Do alto de seus longos seis anos, decreta solenemente o Lucas, após visita ao zoológico, sem ter visto um só veado. Estão extintos os veados, e a gargalhada que acompanha sua convicção enche de alegria a tarde de início de primavera. Os veados estão extintos e a vida parece, neste momento, um pequeno oásis de risos e piadas, de beijos e carinhos que não extinguem o amor, pelo contrário, alimenta-o, chama a esperança para mais perto de nós, apesar da extinção compulsória dos veados.

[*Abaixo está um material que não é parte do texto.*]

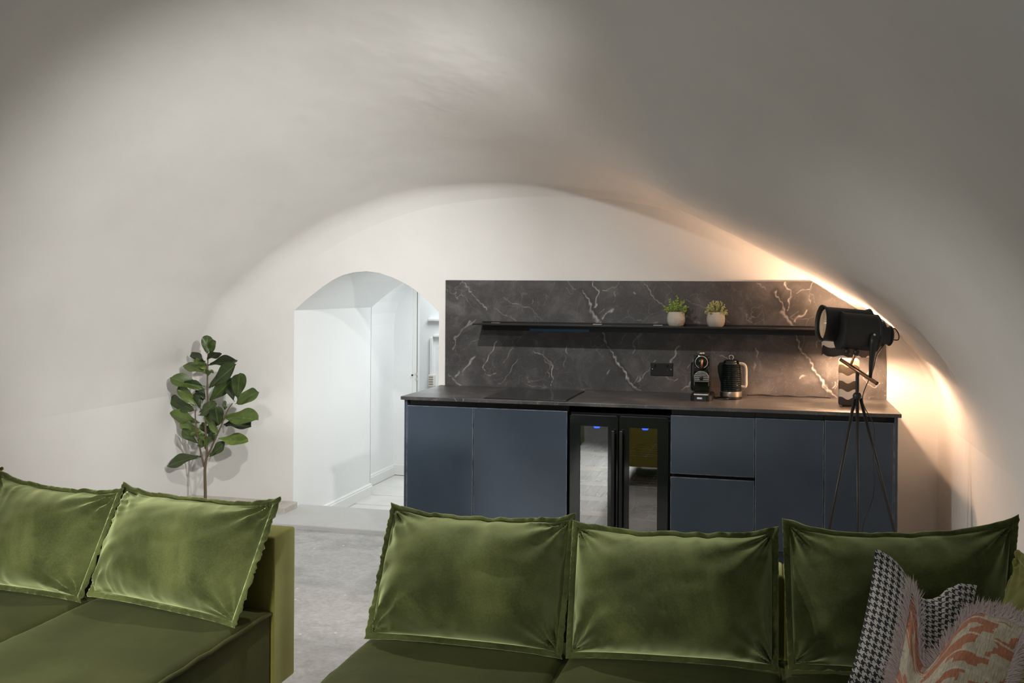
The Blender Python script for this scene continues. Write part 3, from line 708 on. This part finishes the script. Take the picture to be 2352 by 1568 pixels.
# ------------------------------------------------------------------ tripod studio lamp
def tripod():
    X, Y = 1.578, -1.4
    t = thing('tripod_lamp', (X, Y, ZF), 'black metal studio spotlight floor lamp on a thin tripod before the cabinets', 'lamp')
    top = Vector((X, Y, 1.075))
    lathe('column', [(.0085, 1.06), (.0085, 1.19)], (X, Y, 0), m_blackm, t, n=14)
    lathe('collar', [(.012, 1.055), (.020, 1.065), (.022, 1.075), (.018, 1.085), (.011, 1.092)], (X, Y, 0), m_blackm, t, n=20)
    for fx, fy in ((1.365, -1.46), (1.572, -1.62), (1.870, -1.35)):
        f = Vector((fx, fy, ZF+.005)); b = top+(f-top).normalized()*.012; b += Vector(((fx-X)*.04, (fy-Y)*.04, 0))
        l = tube('leg', [b, b.lerp(f, .5), f], .0078, m_blackm, t, 12)
        lathe('foot_cap', [(.010, 0), (.010, .018), (.007, .022)], (fx, fy, ZF), m_rope, l, n=12)
    far, near = Vector((1.505, -1.345, 1.247)), Vector((1.664, -1.455, 1.143))
    tube('crossbar', [far, near], .0095, m_copper, t, 14)
    for p, dd in ((far, -1), (near, 1)):
        e = (near-far).normalized()*dd; lathe('end_plug', [(.0096, -.002), (.0096, .003), (.007, .005)], p, m_black, t, e[:], 14)
    # housing axis: points left and a little to the viewer
    C = Vector((1.578, -1.40, 1.388)); ax = Vector((-.950, -.245, .075)).normalized()
    side = Vector((-ax.y, ax.x, 0)).normalized(); side = -side if side.y > 0 else side   # towards the viewer
    h = lathe('housing', [(.0, -.105), (.062, -.105), (.062, -.098), (.091, -.090), (.094, -.088), (.094, -.080), (.091, -.078), (.091, .078), (.095, .080), (.095, .090), (.090, .091), (0, .091)], C, m_blackm, t, ax[:], 44)
    lathe('rear_collar', [(.062, -.122), (.062, -.104)], C, m_blackm, t, ax[:], 36)
    lathe('lamp_cap', [(.0, -.168), (.030, -.168), (.044, -.164), (.049, -.160), (.049, -.155), (.044, -.150), (.042, -.12)], C+Vector((0, 0, -.006)), m_blackm, t, ax[:], 32)
    B = C+Vector((.0, .075, .026))
    lb = lathe('lens_barrel', [(.0, .150), (.082, .150), (.084, .172), (.093, .180), (.093, .172), (.0865, .160), (.0845, .0), (.0845, -.04), (.093, -.055), (.093, -.058), (.083, -.05), (0, -.05)], B, m_blackm, t, ax[:], 44)
    ring = []
    for k in range(9): ring += [(.076-k*.0080, .158+k*.0006), (.072-k*.0080, .162+k*.0006)]
    ring += [(0, .168)]
    lathe('lens', ring, B, m_lens, lb, ax[:], 40, False)
    # yoke arms
    pv = C-ax*.042+side*.093+Vector((0, 0, -.004)); lo = near.lerp(far, .18)+Vector((0, 0, .008))
    V, F = tubeVF([pv+side*.006, pv+side*.006+Vector((0, 0, -.04)), pv.lerp(lo, .6)+side*.004, lo], [.014, .017, .013, .008], 12); ya = mesh('yoke_arm', V, F, m_blackm, t, True)
    lathe('pivot_screw', [(.0055, 0), (.0055, .003), (.003, .0045)], pv+side*.019, m_chrome, ya, side[:], 14)
    pv2 = C-ax*.042-side*.093; lo2 = far.lerp(near, .28)+Vector((0, 0, .008))
    tube('yoke_arm', [pv2-side*.006, pv2-side*.004+Vector((0, 0, -.06)), lo2], [.012, .011, .006], m_copper, t, 12)
    for k in (-1, 1): lathe('vent_knob', [(.012, 0), (.014, .006), (.014, .016), (.010, .022)], C+ax*(.030+.022*k)+Vector((0, -.03, -.090)), m_blackm, t, (0, 0, -1), 16)
    e0 = C-ax*.166
    tube('rear_handle', spline([e0+Vector((.0, -.01, .022)), e0+Vector((.014, -.012, .032)), e0+Vector((.030, -.012, .010)), e0+Vector((.034, -.012, -.012)), e0+Vector((.027, -.012, -.024)), e0+Vector((.0, -.01, -.022))], 6), .0028, m_blackm, t, 8)
    tube('power_cord', spline([C-ax*.13+Vector((0, -.02, -.05)), C-ax*.09+Vector((0, -.06, -.10)), Vector((1.645, -1.44, 1.20)), Vector((1.60, -1.43, 1.06)), Vector((1.655, -1.43, .93)), Vector((1.652, -1.44, .80)), Vector((1.652, -1.45, .60)), Vector((1.605, -1.46, .46)), Vector((1.598, -1.47, .30)), Vector((1.62, -1.5, ZF+.02)), Vector((1.75, -1.45, ZF+.005))], 8), .0024, m_rope, t, 8)
tripod()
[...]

Nossa imaginação voa alto e pensamos, pensamos que, apesar de toda a convicção do garoto divertido que nos enche a vida de chistes e brincadeiras, os veados na verdade mais verdadeira não estão, felizmente, extintos. Estão, sim, mais vivos do que nunca. Sentam-se conosco à mesa e riem de nossas convicções também infantis como a do Lucas, e nós rimos de seus chistes e seus trejeitos, alegres e felizes como rimos da seriedade do neto travesso. São eles, os veados, hoje, nossos chefes e nossos subordinados, sem que haja nenhum estranhamento de qualquer uma das partes. Vestem-se com roupas sérias, paletó e gravata, e nós rimos deles porque eles se acham engraçados assim vestidos, e não há nenhum reparo a que o façam. Ou usam roupas extravagantes e coloridas, saltos altos e unhas pintadas, e olhamos seriamente para eles, para ver se não há nada fora de lugar e se tudo está nos conformes, porque assim deve ser. Festejam suas fraquezas em grandes paradas, para mostrar que estão cada vez mais fortes e nós os aplaudimos mesmo quando não há motivo para aplausos, apenas por cortesia, assim como eles fazem com nossas perturbações e incentivam nossas caminhadas pelas ruas pedregosas do respeito mútuo. Candidatam-se a cargos eletivos e nós os criticamos por suas posições políticas, quando não concordamos com suas ideias e eles, os veados, que não, de forma alguma, não estão extintos, devolvem o nosso desdém com seus olhares oblíquos e tudo acaba de certa forma muito bem. E os veados – sejam eles sérios homens de negócios ou artistas de cinema, sejam eles lindas mulheres a desfilar em passarelas ou a receber chefes de estado em gabinetes vetustos, sejam eles ou elas, enfim – deixaram de frequentar nosso imaginário para frequentarem nossas vidas como o Lucas, que diz que eles estão extintos, provocando gargalhadas que preenchem a tarde de primavera...
Mas, esperem... acho que não entendi nada! Não é bem isso o que o Lucas... E também não é exatamente esse o mundo em que... Acho que delirei um pouco. Um pouco? Hélas!